By Geoff Freeman, president and CEO, Grocery Manufacturers Association

We live in an on-demand culture. We expect what we want, when we want it, at an affordable price. And we typically don’t think beyond the store or the mailbox about how it gets to us.

But what if your daily essentials didn’t arrive? What if you went to the store to find an empty shelf or went online and found your favorite sunscreen cost more than last time you bought it?

As Infrastructure Week kicks off, we are reminded of this looming transportation crisis that threatens the availability and affordability of the products we all depend on. Eighteen of the 25-largest CPG companies say rising transportation costs have already or may lead to higher prices. Impending truck shortages, driver restrictions and crumbling infrastructure are all contributing to this issue, and American shoppers may end up paying for it.

Demand is Outpacing Supply

Today, there’s only one truck available for every 12 loads that need to be transported. Demand for more trucks is exploding as ecommerce continues to grow, and auto manufacturers simply can’t keep up, with a backlog of more than 200,000 trucks.
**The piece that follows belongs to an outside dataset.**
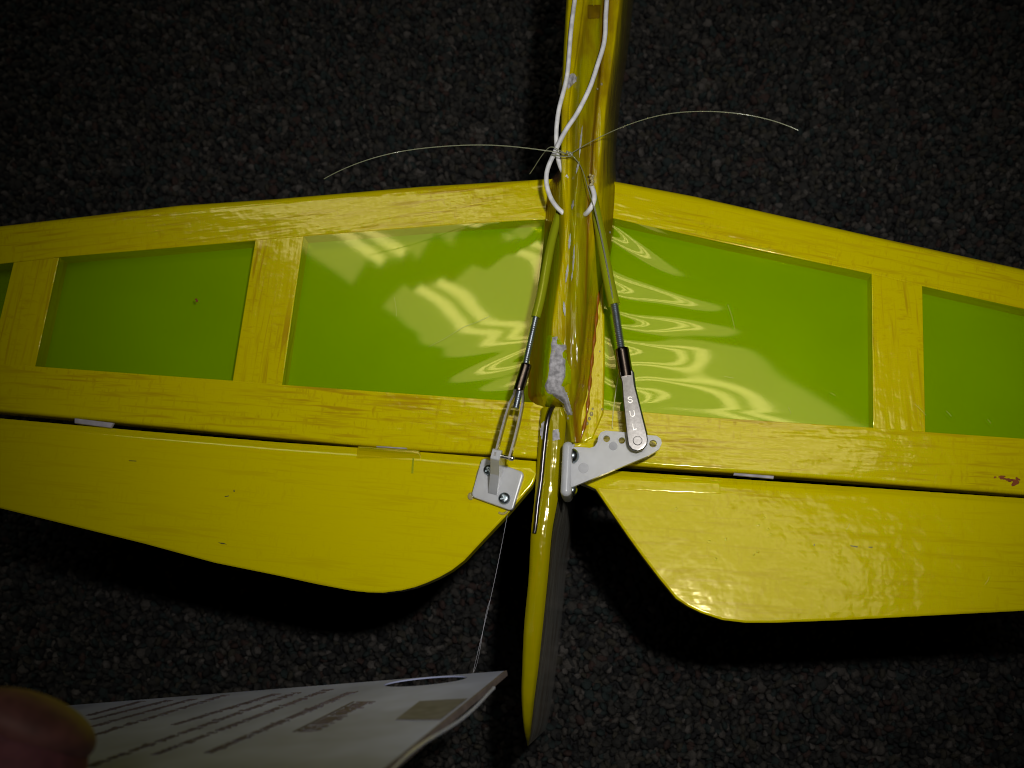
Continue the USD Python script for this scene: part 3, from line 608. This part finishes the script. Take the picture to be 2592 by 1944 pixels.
obj('clevis_pin', tube([P(1614, 1115, ZC + .5), P(1614, 1115, ZC + .5) + np.array([0, 0, -0.006])], 0.0007, 12), M_bright, pr2, smooth=40)
letters = []
for ch, x, y in (('S', 1595, 1012), ('U', 1600.5, 1047), ('L', 1606, 1080)):
    t = meshkit.text_mesh(ch, 0.0015, depth=0.00016, bold=False); t.vertices -= [*(t.bounds.mean(0)[:2]), 0]
    a_ = math.radians(9); rot = np.array([[math.cos(a_), -math.sin(a_), 0], [math.sin(a_), math.cos(a_), 0], [0, 0, 1]])
    t.vertices = t.vertices @ rot.T + P(x, y, ZC + 0.74); letters.append(t)
obj('lettering', letters, M_letter, pr2, smooth=False, label='raised letters S U L on the clevis')

# ---------------------------------------------------------------- hinges, tape, marks
def flat(poly, z, name, material, parent, label=None, th=0.08):
    obj(name, slab(poly, z - th, z, ((0, 0.0),), step=25), material, parent, label=label)
obj('hinge', slab([(188, 1058), (287, 1070), (279, 1083), (188, 1071)], -1.2, -0.25, SQ), M_hinge, el_l, label='white hinge in the gap at the left')
obj('hinge', slab([(1858, 1196), (1960, 1204), (1958, 1212), (1856, 1203)], -1.2, -0.45, SQ), M_hinge, el_r, label='white hinge in the gap at the right')
obj('hinge', slab([(952, 1128), (1030, 1133), (1030, 1137), (952, 1132)], -1.2, -0.2, SQ), M_hinge, el_l)
obj('film_tape', slab([(906, 1129), (1061, 1139), (1066, 1160), (902, 1160)], -0.6, 0.14, ((0, 0.12), (0.3, 0)), step=20), M_tape, el_l, label='clear yellow film patch over the hinge')
flat([(1044, 1160), (1048, 1160), (1046, 1198), (1041, 1198)], 0.1, 'film_crease', M_crease, el_l)
obj('film_tape', slab([(1500, 1212), (1592, 1206), (1822, 1222), (1824, 1250), (1700, 1246), (1512, 1236)], -0.6, 0.12, ((0, 0.1), (0.3, 0)), zfun=lift_r, step=20), M_el_r, el_r, label='film strip over the root end of the right elevator')
srng = np.random.default_rng(21)
def spot(cx, cy, rx_, ry_, name, material, par, z):
    a_ = np.linspace(0, 2 * np.pi, 18, endpoint=False); q_ = 1 + 0.28 * np.sin(2 * a_ + srng.uniform(0, 6)) + 0.2 * np.sin(3 * a_ + srng.uniform(0, 6)) + 0.12 * np.sin(5 * a_ + srng.uniform(0, 6))
    flat([(cx + rx_ * k_ * math.cos(t_), cy + ry_ * k_ * math.sin(t_)) for t_, k_ in zip(a_, q_)], z, name, material, par)
for c_ in ((2536, 1208, 10, 4), (2548, 1213, 9, 3.5), (2560, 1216, 7, 4), (2570, 1222, 11, 6.5), (2576, 1213, 6, 4), (2519, 1208, 4, 2)):
    spot(*c_, 'stain', M_stain, stab2, 0.06 + 0.004 * (c_[0] % 7))
for par, pp in ((el_l, [(568, 1256), (580, 1254), (578, 1257), (570, 1258)]), (el_l, [(552, 1373), (566, 1374), (575, 1378), (560, 1377)]), (el_l, [(326, 1165), (345, 1166), (345, 1168), (326, 1167)]), (el_l, [(591, 1240), (594, 1240), (594, 1245), (591, 1245)]),
                (el_r, [(2152, 1380), (2172, 1383), (2170, 1386), (2154, 1383)]), (el_r, [(2198, 1384), (2209, 1384), (2208, 1387), (2199, 1386)]), (el_r, [(2059, 1379), (2062, 1376), (2063, 1381), (2060, 1382)])):
    flat(pp, 0.06 + (el_z(*pp[0]) if par is el_r else 0), 'scuff', M_mark, par)
spot(497.5, 760, 4, 4, 'spot', M_stain, stab, 0.0)
def scratch(a, b, par, z=0.03, r=0.000032):
    obj('scratch', tube([P(*a, z), P((a[0] + b[0]) / 2 + 2, (a[1] + b[1]) / 2 + 1, z + .05), P(*b, z)], r, 5), M_scratch, par)
for a, b, par in (((1085, 878), (1172, 828), stab), ((1172, 828), (1240, 800), stab), ((998, 752), (1003, 800), stab), ((1842, 770), (1860, 832), stab2), ((1995, 1030), (2001, 1048), stab2), ((2395, 1040), (2408, 1054), stab2), ((2315, 1022), (2345, 1052), stab2), ((2500, 1062), (2508, 1072), stab2), ((2102, 994), (2116, 1002), stab2), ((1833, 952), (1858, 957), stab2), ((2492, 1480), (2504, 1460), el_r), ((2142, 1340), (2150, 1325), el_r)):
    scratch(a, b, par, 0.05 + (el_z(*a) if par is el_r else 0))

for x, y, r in ((1795, 1370, 2.4), (1837, 1364, 2.2), (1918, 1397, 2.6), (1920, 1330, 2), (1945, 1340, 1.6), (1935, 1310, 1.6), (1812, 1414, 2), (1952, 1352, 1.6), (1908, 1404, 1.8), (1711, 1287, 2)):
    m = trimesh.creation.icosphere(2, r * 1e-4); m.vertices = m.vertices * [1.6, 1.1, 0.25] + P(x, y, el_z(x, y) + 0.02)
    obj('film_bubble', m, M_bubble, el_r, smooth=True)
# ---------------------------------------------------------------- antenna wire and line
def wz_(x, y, off=1.0): return boom_z(x, y) + off
ant = thing('antenna_wire', plane); tag(ant, 'white antenna wire looped along the boom')
wa = [(1460, -260), (1455, 0), (1445, 81), (1440, 145), (1434, 199), (1423, 244), (1416, 271), (1409, 320), (1408, 361), (1412, 398), (1418, 421), (1426, 437), (1434, 450)]
za = [10, 10.6, 11.4, 11.8, 12.2, 12.4, 12.6, 12.4, 12, 11.6, 11.6, 11.8, 12.2]
obj('wire', tube(spline_px([(x, y, z) for (x, y), z in zip(wa, za)], 90), 0.00058, 14), M_wire, ant, smooth=60)
wb = [(1560, -260), (1536, 0), (1533, 54), (1529, 108), (1513, 163), (1495, 217), (1474, 262), (1455, 296), (1437, 322), (1416, 360), (1401, 392), (1387, 425), (1382.5, 455), (1389, 488), (1401, 513), (1414, 529), (1428, 541)]
zb_ = [10.5, 11.4, 12, 12.2, 12.6, 13.4, 14, 14.4, 14.4, 14.0, 13.6, 13, 12.8, 12.8, 13, 13, 12.6]
obj('wire', tube(spline_px([(x, y, z) for (x, y), z in zip(wb, zb_)], 120), 0.00060, 14), M_wire, ant, smooth=60)
obj('wire', tube(spline_px([(1482, 542, 12), (1489, 535, 13.5), (1499, 520, 14.5), (1504, 503, 14.5), (1502, 484, 14.2), (1496, 470, 13.2)], 40), 0.00062, 14), M_wire, ant, smooth=60)
beads = []
for x, y, r in ((1497, 468, 5), (1500, 460, 5), (1498, 452, 5), (1501, 446, 4), (1494, 443, 3.5)):
    m = trimesh.creation.icosphere(2, r * 1e-4); m.vertices += P(x, y, 14.2); beads.append(m)
obj('glue_drop', beads, M_glue, ant, smooth=True)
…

But even if the nation’s trucking supply could keep up with demand, available drivers are still needed to operate them. With nearly 900,000 new drivers needed over the next 10 years and only 108,000 expected to be hired, demand is sharply outpacing supply. Low unemployment rates mean a tight labor market and intense competition across every industry.

Last year, companies offered a 10% pay raise on average, according to the National Transportation Institute, on top of hefty signing bonuses to attract new recruits. Trucking companies are doing their best to stay competitive, but the average age of the American truck driver is 49 and as a large portion of drivers begin to retire, the market will remain tight even if the broader economy changes.
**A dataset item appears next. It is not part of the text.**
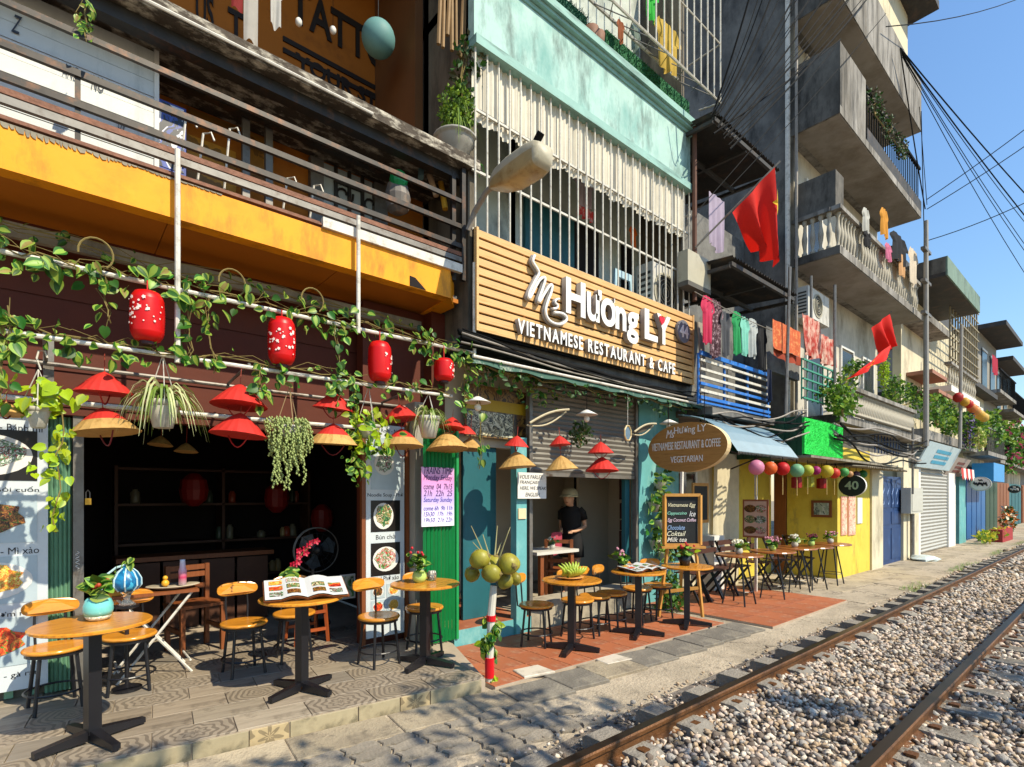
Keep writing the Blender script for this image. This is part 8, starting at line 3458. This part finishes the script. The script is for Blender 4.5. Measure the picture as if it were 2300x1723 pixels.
# ------------------------------------------------------------------ folding tables and chairs by the yellow house
def make_bistro():
    r = thing('bistro_table', 'x', 'table', (0, 0, 0), 'bistro tables before the yellow wall')
    q = MB()
    q.lathe([(.001, .705), (.33, .705), (.34, .715), (.33, .73), (.001, .73)], 30, (0, 0, 0))
    part(q, 'table_top', mat('brown_table_top', '8a5226', .3, .14, 4, 0, stretch=(1, 8, 8), rnd=.15), r)
    for k in range(4):
        a = PI / 4 + k * PI / 2
        q = MB()
        q.tube([(.1 * math.cos(a), .1 * math.sin(a), .7), (.24 * math.cos(a), .24 * math.sin(a), 0)], .012, 6)
        part(q, 'leg', M_BLACK, r)
    q = MB()
    q.tube([(.19 * math.cos(t), .19 * math.sin(t), .2) for t in [i * PI / 8 for i in range(17)]], .006, 5)
    part(q, 'leg_ring', M_BLACK, r)
    return r


def make_fchair():
    r = thing('folding_chair', 'x', 'chair', (0, 0, 0), 'folding chairs before the shop window')
    mm = mat('dark_brown_slat', '4a2c22', .5, .15, 6)
    for sx in (-.19, .19):
        q = MB()
        q.bar((sx, -.2, 0), (sx, .22, .85), .022, .03)
        part(q, 'long_leg', M_BLACK, r)
        q = MB()
        q.bar((sx * .9, .22, 0), (sx * .9, -.16, .45), .022, .03)
        part(q, 'short_leg', M_BLACK, r)
    for k in range(5):
        q = MB()
        y = -.18 + k * .08
        q.box(-.2, .2, y, y + .06, .44, .458)
        part(q, 'seat_slat', mm, r)
    for k in range(2):
        q = MB()
        z = .68 + k * .1
        y = -.2 + .42 * z / .85
        q.box(-.2, .2, y - .025, y - .008, z, z + .075)
        part(q, 'back_slat', mm, r)
    return r


bt0, fc0 = make_bistro(), make_fchair()
bts = [(1660, 1356, 'brown bistro table nearest the easel'), (1735, 1341, 'orange brown bistro table second from the easel'), (1785, 1327, 'bistro table third from the easel with white flowers'), (1822, 1322, 'bistro table with wine red flowers behind the third'), (1865, 1311, 'bistro table by the yellow corner')]
fl_ = [M_PETW, M_PETP, M_PETW, M_PETD, M_PETP]
fn_ = ['pale green and white posy on the bistro table nearest the easel', 'pink posy on the second bistro table', 'white posy on the third bistro table', 'wine red posy on the fourth bistro table', 'dusty pink posy on the bistro table by the yellow corner']
for k, (u, v, lb) in enumerate(bts):
    o = bt0 if k == 0 else copy_tree(bt0)
    p = G(u, v, .036)
    o.location = p
    o.rotation_euler = (0, 0, .4 * k)
    o['label'] = lb
    flowerpot(fn_[k], p + Vector((0, 0, .731)), .055, .09, M_POTW if k % 2 == 0 else M_LIMEPOT, LV, fl_[k], 16, 24, .1, .12, grp='posies on the bistro tables')
fcs = [(7.25, 4.3, .1, 'folding chair just right of the easel'), (7.65, 4.35, -.05, 'folding chair second in the row under the window'), (8.05, 4.35, .05, 'folding chair third in the row under the window'), (8.5, 4.3, -.1, 'folding chair fourth in the row, by the cream sheet'),
       (9.3, 4.25, .3, 'folding chair behind the third bistro table'), (10.0, 4.2, -.2, 'folding chair before the yellow back wall'), (10.6, 4.1, .9, 'folding chair nearest the yellow corner')]
for k, (x, y, rz, lb) in enumerate(fcs):
    o = fc0 if k == 0 else copy_tree(fc0)
    o.location = (x, y, .036)
    o.rotation_euler = (0, 0, rz)
    o['label'] = lb

# ------------------------------------------------------------------ trackside trees on the far side, out of the picture: they throw the dappled shade
def tree(label, x, y, h, crown, n):
    o = thing('street_tree', label, 'tree', (x, y, 0), 'trees across the track')
    q = MB()
    q.tube([(x, y, 0), (x + .1, y, h * .3), (x, y + .1, h * .6)], [.16, .12, .08], 9)
    for cx, cy, cz, r in crown:
        q.tube([(x, y + .1, h * .55), ((x + cx) / 2, (y + cy) / 2, (h * .55 + cz) / 2 + .1), (cx, cy, cz)], [.06, .04, .015], 6)
    part(q, 'trunk', M_STEM, o)
    q = MB()
    for cx, cy, cz, r in crown:
        clump(q, (cx, cy, cz), r, r, r * .7, n, .09, .18, 2)
    part(q, 'crown', M_F[:2], o)


def over(x, y, h):          # where a crown must be for its shade to fall at x, y
    k = h / math.tan(SUN_EL)
    return (x + k * math.sin(SUN_AZ), y + k * math.cos(SUN_AZ), h)


cr_ = [(*over(1.0, 3.1, 5.0), .42), (*over(1.9, 2.6, 5.2), .5), (*over(2.7, 3.0, 4.8), .42), (*over(.3, 3.6, 5.3), .45), (*over(2.3, 3.6, 5.4), .3), (*over(3.2, 2.4, 5.4), .35)]
tree('leafy tree across the track shading the near pavement', 2.6, -2.6, 5.2, cr_, 95)
cr_ = [(*over(5.0, .7, 5.0), .5), (*over(6.2, .9, 5.4), .45), (*over(9.0, 1.2, 5.4), .5), (*over(4.2, 1.6, 5.2), .25)]  # crowns added out of view to throw shade on the ballast
tree('added unseen tree across the track shading the ballast', 7.2, -3.8, 5.2, cr_, 130)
Regulations and Government Inaction Further Constrain Capacity

Illogical regulations complicate matters even further, allowing CDL-licensed drivers under 21 to make cross-state journeys that are hundreds of miles long, but prohibiting them from driving just a few miles to make a delivery across state lines. We want safe drivers, but state boundaries aren’t the guardrails for safe driving.

Though legislation has floated around Congress for years and the Department of Transportation has launched a pilot program, as it stands today, trained truck drivers in the military are not able to take their skills into the commercial marketplace once leaving the service if they are under 21.

Of course, the elephant in the room is infrastructure. America’s well-documented infrastructure crisis leaves trucks stuck in traffic longer, missing narrow delivery windows. The American Transportation Research Institute found that congestion on our roadways costs 1.2 billion hours in lost productivity annually — the equivalent of 425,533 truck drivers sitting idle for an entire year.

But America’s infrastructure problem won’t just mean a few extra bumps in the road or some inconvenient slow-downs on the highway. In 2016, the American Society of Civil Engineers projected America would lose nearly $4 trillion in GDP 2.5 million jobs by 2025 if significant investments were not made in our nation’s crumbling infrastructure. Our infrastructure supports millions of jobs and CPG products, empowering every family across the country. It is imperative that Congress acts soon to begin building infrastructure for tomorrow, before consumers pay the price.

Washington cannot sit idly by any longer. Americans rely on the daily essentials the CPG industry creates at the affordable prices they have come to expect. Ignoring America’s transportation problems today could mean a crisis tomorrow.